Schoenbach made the comments during a talk that he gave in a visit to India. Speaking at the Manohar Parrikar Institute for Defence Studies and Analyses, the German vice admiral said Putin "probably" deserved respect. 

"What he really wants is respect," the vice admiral said, speaking in English in remarks that were posted on a video on YouTube.

"And, my God, giving someone respect is low cost, even no cost. ... It is easy to give him the respect he really demands—and probably also deserves," Schoenbach said, calling Russia an old and important country.

Schoenbach said Russia's actions in Ukraine needed to be addressed, but added that "the Crimea Peninsula is gone: It will never come back—this is a fact."

The remarks directly contradicted the official view held by the EU and the US. Washington and its allies say that Moscow's 2014 annexation of the peninsula from Ukraine was unacceptable and must be reversed.

On Saturday, Ukraine's Foreign Ministry said it has summoned German Ambassador Anka Feldhusen to stress "the categorical unacceptability" of Schoenbach's comments.

The German government made no official statement, although it distanced itself from Schoenbach's comments on Saturday.

"The content and choice of words of the statements in no way correspond to the position of the Federal Ministry of Defense," a German Defense Ministry spokesman told public broadcaster ZDF.

Schoenbach must now explain himself to his superior, Inspector General Eberhard Zorn, the ministry said. Additionally, Germany's ruling coalition will discuss the navy chief's statements on Monday, ZDF reported.

For his part, Schoenbach issued an apology on his Twitter account. "There is no need to quibble: it was clearly a mistake," he tweeted.

"My defense policy remarks during a talk session at a think tank in India reflected my personal opinion in that moment. They in no way reflect the official position of the defense ministry," he wrote.

The Ukrainian Foreign Ministry called on Germany to reject Schoenbach's comments regarding Crimea, saying they undermine the efforts to counter Russian aggression.

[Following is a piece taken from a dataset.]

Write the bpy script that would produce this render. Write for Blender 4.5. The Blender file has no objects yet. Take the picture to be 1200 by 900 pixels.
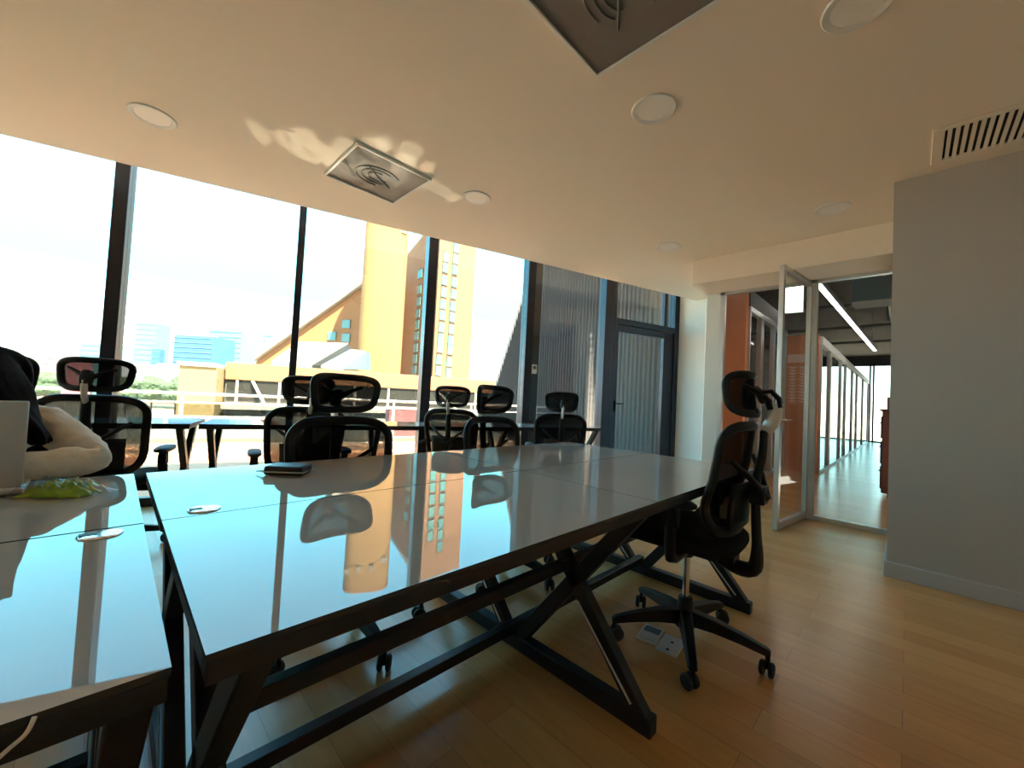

"Ukraine is grateful to Germany for the support it has already provided since 2014, as well as for the diplomatic efforts to resolve the Russian-Ukrainian armed conflict. But Germany's current statements are disappointing and run counter to that support and effort," Ukrainian Foreign Minister Dmytro Kuleba said on Twitter.

"The German partners must stop undermining unity with such words and actions and encouraging (Russian President) Vladimir Putin to launch a new attack on Ukraine," Kuleba added.

Kyiv also highlighted its "deep disappointment" at the German government's position "on the failure to provide defense weapons to Ukraine." The lack of weapons support is another point of contention between the two countries.

On Friday, reports emerged about Germany blocking Estonia from sending its German-made weapons to Ukraine.

Berlin has long argued that it does not support sending weapons to active conflict zones and stressed that such deliveries would hinder negotiations and a peaceful resolution to the crisis.